O desconsolo da perda

O desconsolo da perda

Revista Veja, 01/09/2010

Por que Don Quixote de la Mancha é o romance mais lido do mundo ? Possivelmente porque o herói só se deixa governar pela fantasia. Nós nos identificamos com o personagem precisamente por ele não querer saber da realidade. Como os personagens de Gabriel Garcia Marquez não querem. Desconhecem inteiramente o limite entre o imaginário e o real.

Quem leu Cem anos de solidão (um milhão de pessoas) não se esquece de José Arcádio Buendia, «cuja imaginação ia sempre mais longe que o engenho da natureza e até mesmo além do milagre e da magia». Acreditava  que era possível desentranhar ouro da terra com um lingote magnético. O leitor também não se esquece de Úrsula que, depois da morte de José Arcádio, continuou a encontrá-lo no castanheiro onde ele passou amarrado os últimos anos da sua vida. Úrsula ia no jardim lamentar a sorte dos descendentes, chorar no ombro do marido e se consolar. No povoado dos Buendia, os mortos morrem sem morrer. Por isso, o romance arrebata, e, mais que isso, consola.

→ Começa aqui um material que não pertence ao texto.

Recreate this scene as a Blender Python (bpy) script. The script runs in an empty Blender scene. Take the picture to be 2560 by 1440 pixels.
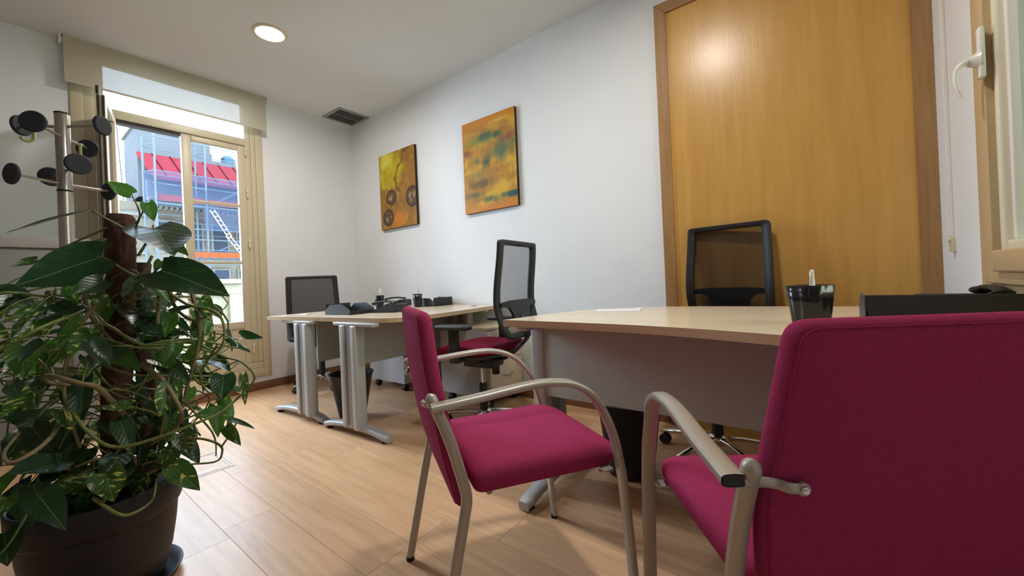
import bpy, bmesh, math, random
from mathutils import Vector, Matrix, noise
S = bpy.context.scene
C = S.collection
PI = math.pi
R = math.radians

# ------------------------------------------------------------------ camera, world, light, exposure
CAM = Vector((0, 0, 0.934))
yaw, pitch, roll = R(37.28), R(0.07), R(-2.5)
fw = Vector((-math.sin(yaw)*math.cos(pitch), math.cos(yaw)*math.cos(pitch), math.sin(pitch)))
rt0 = Vector((math.cos(yaw), math.sin(yaw), 0)); up0 = rt0.cross(fw)
cr, sr = math.cos(roll), math.sin(roll)
rt = rt0*cr + up0*sr; up = up0*cr - rt0*sr
cd = bpy.data.cameras.new('camera'); cam = bpy.data.objects.new('camera', cd); C.objects.link(cam)
M = Matrix((rt, up, -fw)).transposed().to_4x4(); M.translation = CAM
cam.matrix_world = M
cd.sensor_width = 36; cd.sensor_fit = 'HORIZONTAL'; cd.lens = 36*980/2560
cd.shift_y = -(720-701.3)/2560
cd.clip_start = 0.02; cd.clip_end = 300
S.camera = cam
S.view_settings.view_transform = 'Standard'
try: S.view_settings.look = 'None'
except Exception: pass
S.view_settings.gamma = 1; S.view_settings.use_curve_mapping = False
S.view_settings.exposure = 0.5
S.cycles.max_bounces = 8; S.cycles.diffuse_bounces = 5; S.cycles.glossy_bounces = 4
S.cycles.transparent_max_bounces = 12; S.cycles.transmission_bounces = 6
S.cycles.caustics_reflective = False; S.cycles.caustics_refractive = False
S.cycles.sample_clamp_indirect = 6
try: S.cycles.use_denoising = True
except Exception: pass

W = bpy.data.worlds.new('sky'); S.world = W; W.use_nodes = True
wn = W.node_tree.nodes; wl = W.node_tree.links
bg = wn['Background']; bg.inputs[0].default_value = (0.64, 0.81, 1.0, 1); bg.inputs[1].default_value = 20.0

def light(name, kind, loc, rot, energy, col, **kw):
    l = bpy.data.lights.new(name, kind); l.energy = energy; l.color = col
    for k, v in kw.items(): setattr(l, k, v)
    o = bpy.data.objects.new(name, l); o.location = loc; o.rotation_euler = rot; C.objects.link(o)
    return o
# portals sample the daylight that comes in through the two windows
pl = light('door_daylight_portal', 'AREA', (-4.32, 0.97, 1.40), (0, -PI/2, 0), 1, (1, 1, 1), shape='RECTANGLE', size=2.7, size_y=1.0)
pl.data.cycles.is_portal = True
pl = light('window_daylight_portal', 'AREA', (0.62, 1.3, 1.65), (0, PI/2, 0), 1, (1, 1, 1), shape='RECTANGLE', size=1.5, size_y=1.3)
pl.data.cycles.is_portal = True
LAMP_W = 26

XW, XR, YB, YF, ZC = -4.22, 0.465, 2.548, -3.4, 2.81

# ------------------------------------------------------------------ materials
def s2l(c): return tuple(((v/255)/12.92 if v/255 <= 0.04045 else ((v/255+0.055)/1.055)**2.4) for v in c) + (1,)
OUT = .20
def mat(name, col, rough=0.6, metal=0.0, bump=0.0, bscale=200, var=0.0, vscale=3.0, stretch=None, spec=None, sheen=0.0, rand=0.0, dim=1.0, col2=None):
    m = bpy.data.materials.new(name); m.use_nodes = True
    n = m.node_tree.nodes; l = m.node_tree.links; b = n['Principled BSDF']
    c = s2l(col); c = tuple(v*dim for v in c[:3])+(1,)
    b.inputs['Base Color'].default_value = c
    b.inputs['Roughness'].default_value = rough; b.inputs['Metallic'].default_value = metal
    if spec is not None: b.inputs['Specular IOR Level'].default_value = spec
    if sheen: b.inputs['Sheen Weight'].default_value = sheen; b.inputs['Sheen Roughness'].default_value = 0.4; b.inputs['Sheen Tint'].default_value = c
    tc = n.new('ShaderNodeTexCoord'); mp = n.new('ShaderNodeMapping'); l.new(tc.outputs['Object'], mp.inputs[0])
    if stretch: mp.inputs['Scale'].default_value = stretch
    if var or col2:
        nz = n.new('ShaderNodeTexNoise'); nz.inputs['Scale'].default_value = vscale; nz.inputs['Detail'].default_value = 6; nz.inputs['Roughness'].default_value = 0.6
        l.new(mp.outputs[0], nz.inputs['Vector'])
        rp = n.new('ShaderNodeValToRGB'); l.new(nz.outputs[0], rp.inputs[0])
        d = s2l(col2) if col2 else tuple(v*(1-var) for v in c[:3])+(1,)
        rp.color_ramp.elements[0].position = 0.3; rp.color_ramp.elements[1].position = 0.7
        rp.color_ramp.elements[0].color = d; rp.color_ramp.elements[1].color = c if col2 else tuple(min(1, v*(1+var*.5)) for v in c[:3])+(1,)
        out = rp.outputs[0]
        if rand:
            oi = n.new('ShaderNodeObjectInfo'); hs = n.new('ShaderNodeHueSaturation'); mr = n.new('ShaderNodeMapRange')
            mr.inputs[3].default_value = 1-rand; mr.inputs[4].default_value = 1+rand
            l.new(oi.outputs['Random'], mr.inputs[0]); l.new(mr.outputs[0], hs.inputs['Value']); l.new(out, hs.inputs['Color']); out = hs.outputs[0]
            ad = n.new('ShaderNodeVectorMath'); ad.operation = 'ADD'; sc_ = n.new('ShaderNodeVectorMath'); sc_.operation = 'SCALE'
            cb = n.new('ShaderNodeCombineXYZ'); l.new(oi.outputs['Random'], cb.inputs[0]); l.new(oi.outputs['Random'], cb.inputs[1])
            l.new(cb.outputs[0], sc_.inputs[0]); sc_.inputs['Scale'].default_value = 37
            l.new(tc.outputs['Object'], ad.inputs[0]); l.new(sc_.outputs[0], ad.inputs[1]); l.new(ad.outputs[0], mp.inputs[0])
        l.new(out, b.inputs['Base Color'])
    if bump:
        nb = n.new('ShaderNodeTexNoise'); nb.inputs['Scale'].default_value = bscale; nb.inputs['Detail'].default_value = 3
        l.new(mp.outputs[0] if stretch else tc.outputs['Object'], nb.inputs['Vector'])
        bp = n.new('ShaderNodeBump'); bp.inputs['Strength'].default_value = bump; bp.inputs['Distance'].default_value = 0.002
        l.new(nb.outputs[0], bp.inputs['Height']); l.new(bp.outputs[0], b.inputs['Normal'])
    return m
def emis(name, col, st):
    m = bpy.data.materials.new(name); m.use_nodes = True; b = m.node_tree.nodes['Principled BSDF']
    b.inputs['Emission Color'].default_value = s2l(col); b.inputs['Emission Strength'].default_value = st; b.inputs['Base Color'].default_value = (.8, .8, .8, 1); return m
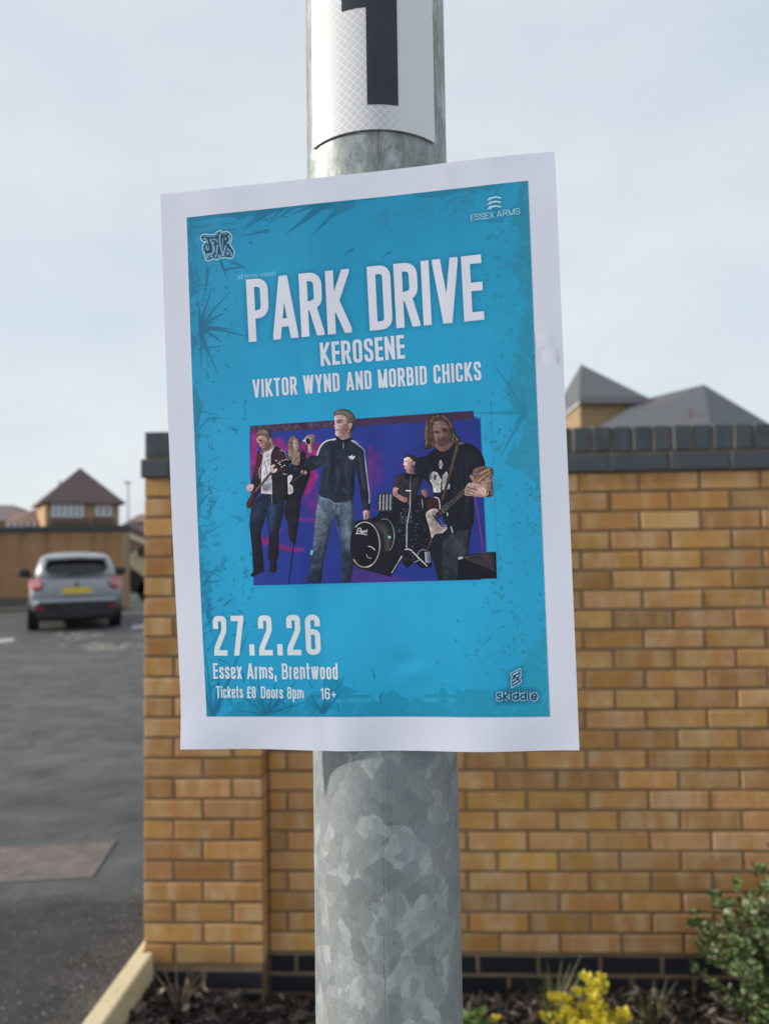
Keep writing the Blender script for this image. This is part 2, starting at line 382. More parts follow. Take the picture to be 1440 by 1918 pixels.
zA, zB, zC, zD = zt(450, 780, 5.993), zt(560, 750, 5.48), zt(650, 840, 7.675), zt(770, 760, 5.725)
zO = zt(450, 740, 2.88)

# --- a condensed poster face drawn with a pen of even width; every glyph in a unit box
def RP(pts, r):                                              # polyline with rounded inner corners
    return ('r', pts, r)
G = {
 'P': (.40, [[(0,0),(0,1)], RP([(0,1),(1,1),(1,.42),(0,.42)], .9)]),
 'R': (.42, [[(0,0),(0,1)], RP([(0,1),(.95,1),(.95,.47),(0,.47)], .9), [(.55,.47),(.98,0)]]),
 'A': (.46, [[(0,0),(.5,1.1)], [(1,0),(.5,1.1)], [(.2,.22),(.8,.22)]]),
 'K': (.43, [[(0,0),(0,1)], [(0,.30),(.95,1)], [(.30,.52),(1,0)]]),
 'D': (.41, [[(0,0),(0,1)], RP([(0,1),(1,1),(1,0),(0,0)], .8)]),
 'I': (.135, [[(.5,0),(.5,1)]]),
 'V': (.44, [[(0,1),(.5,-.1)], [(1,1),(.5,-.1)]]),
 'E': (.34, [[(0,0),(0,1)], [(0,1),(1,1)], [(0,.52),(.88,.52)], [(0,0),(1,0)]]),
 'O': (.41, [RP([(.5,1),(1,1),(1,0),(0,0),(0,1),(.5,1)], .8)]),
 'S': (.40, [RP([(1,.70),(1,1),(0,1),(0,.62),(1,.40),(1,0),(0,0),(0,.29)], .8)]),
 'N': (.43, [[(0,0),(0,1)], [(1,0),(1,1)], [(0,1),(1,0)]]),
 'T': (.38, [[(.5,0),(.5,1)], [(0,1),(1,1)]]),
 'W': (.62, [[(0,1),(.25,-.1)], [(.5,1.1),(.25,-.1)], [(.5,1.1),(.75,-.1)], [(1,1),(.75,-.1)]]),
 'Y': (.42, [[(0,1),(.5,.40)], [(1,1),(.5,.40)], [(.5,.45),(.5,0)]]),
 'M': (.54, [[(0,0),(0,1)], [(1,0),(1,1)], [(0,1),(.5,-.1)], [(1,1),(.5,-.1)]]),
 'B': (.41, [[(0,0),(0,1)], RP([(0,1),(.92,1),(.92,.52),(0,.52)], .8), RP([(0,.52),(1,.52),(1,0),(0,0)], .8)]),
 'C': (.40, [RP([(1,.68),(1,1),(0,1),(0,0),(1,0),(1,.32)], .8)]),
 'H': (.42, [[(0,0),(0,1)], [(1,0),(1,1)], [(0,.52),(1,.52)]]),
 'X': (.44, [[(0,0),(1,1)], [(0,1),(1,0)]]),
 'J': (.34, [RP([(1,1),(1,0),(0,0),(0,.28)], .8)]),
 '2': (.38, [RP([(0,.70),(0,1),(1,1),(1,.64),(.03,.13),(0,0)], .5), [(0,0),(1,0)]]),
 '7': (.36, [[(0,1),(1,1)], [(1,1),(.30,0)]]),
 '6': (.40, [RP([(1,.74),(1,1),(0,1),(0,0),(.5,0)], .8), RP([(.5,0),(1,0),(1,.58),(0,.58)], .8)]),
 '8': (.38, [RP([(.5,1),(.95,1),(.95,.53),(.05,.53),(.05,1),(.5,1)], .8), RP([(.5,.53),(1,.53),(1,0),(0,0),(0,.53),(.5,.53)], .8)]),
 '1': (.24, [[(1,0),(1,1)], [(0,.84),(1,.95)]]),
 '.': (.14, [[(.5,0),(.5,.14)]]),
 ',': (.14, [[(.6,.12),(.2,-.14)]]),
 '+': (.36, [[(.5,.22),(.5,.68)], [(0,.45),(1,.45)]]),
 '\u00a3': (.40, [RP([(1,.74),(1,1),(.25,1),(.25,.0)], .8), [(0,.47),(.8,.47)], [(0,0),(1,0)]]),
 's': (.32, [RP([(1,.53),(1,.74),(0,.74),(0,.45),(1,.30),(1,0),(0,0),(0,.22)], .8)]),
 'e': (.34, [RP([(0,.37),(1,.37),(1,.74),(0,.74),(0,0),(1,0),(1,.22)], .8)]),
 'x': (.34, [[(0,0),(1,.74)], [(0,.74),(1,0)]]),
 'r': (.215, [[(0,0),(0,.74)], RP([(0,.42),(.35,.74),(1,.74)], .5)]),
 'm': (.56, [[(0,0),(0,.74)], RP([(0,.74),(.5,.74),(.5,0)], .7), RP([(.5,.74),(1,.74),(1,0)], .7)]),
 'n': (.34, [[(0,0),(0,.74)], RP([(0,.74),(1,.74),(1,0)], .7)]),
 't': (.24, [[(.35,1.0),(.35,.12)], RP([(.35,.2),(.35,0),(1,0)], .5), [(0,.74),(1,.74)]]),
 'w': (.50, [[(0,.74),(.25,-.1)], [(.5,.74),(.25,-.1)], [(.5,.74),(.75,-.1)], [(1,.74),(.75,-.1)]]),
 'o': (.34, [RP([(.5,.74),(1,.74),(1,0),(0,0),(0,.74),(.5,.74)], .8)]),
 'd': (.34, [[(1,0),(1,1)], RP([(1,.74),(0,.74),(0,0),(1,0)], .8)]),
 'i': (.135, [[(.5,0),(.5,.70)], [(.5,.955),(.5,.985)]]),
 'c': (.32, [RP([(1,.54),(1,.74),(0,.74),(0,0),(1,0),(1,.22)], .8)]),
 'k': (.34, [[(0,0),(0,1)], [(0,.22),(1,.74)], [(.3,.40),(1,0)]]),
 'p': (.34, [[(0,-.26),(0,.74)], RP([(0,.74),(1,.74),(1,0),(0,0)], .8)]),
 'l': (.135, [[(.5,0),(.5,1)]]),
 'a': (.34, [RP([(0,.62),(0,.74),(1,.74),(1,0)], .6), RP([(1,.42),(0,.42),(0,0),(1,0)], .6)]),
 ' ': (.20, []),
}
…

O nosso maior desconsolo é a perda do ser amado. Só superamos a tristeza quando entendemos que perder não é sinônimo de não ter. Que o vivo já não está no mundo, mas pode existir em nós. Fazer o luto é entender que a morte não anula a existência, e, sem estar, o morto ainda está. Isso requer tempo. Tanto mais tempo quanto menos ritualizada é a despedida.
Nas sociedades onde existe o culto do ancestral, a morte não deixa quem perde inteiramente desprotegido como na nossa sociedade, que evita falar da morte e não tem tempo para a tristeza, expondo-nos ainda mais aos efeitos negativos dela. Nada é pior do que a tristeza recalcada, cuja açao é sorrateira e as consequências imprevisíveis. Quem não chora o seu morto e não é consolado pelos vivos, fica sozinho com a perda. Num certo sentido, é marginalizado. Por outro lado, quem não tem tempo para o sofrimento alheio, não pode ter relações de amor ou de amizade. Acaba se isolando.

Os personagens de romance encontram soluções mágicas para os seus dramas. Nós somos obrigados a aceitar a realidade, porém nada nos impede de aprender com os personagens a usar a nossa imaginação para viver melhor. No caso do luto, isso significa rememorar os fatos: o encontro, o tempo feliz vivido junto, a solidariedade. Significa rememorar os bons dias na companhia do outro em vez de lamentar a sua falta. Só quem não acredita na própria morte chora continuamente a perda do amado ou do amigo. Só quem desacredita o tempo porque se ilude pensando que a vida não passa.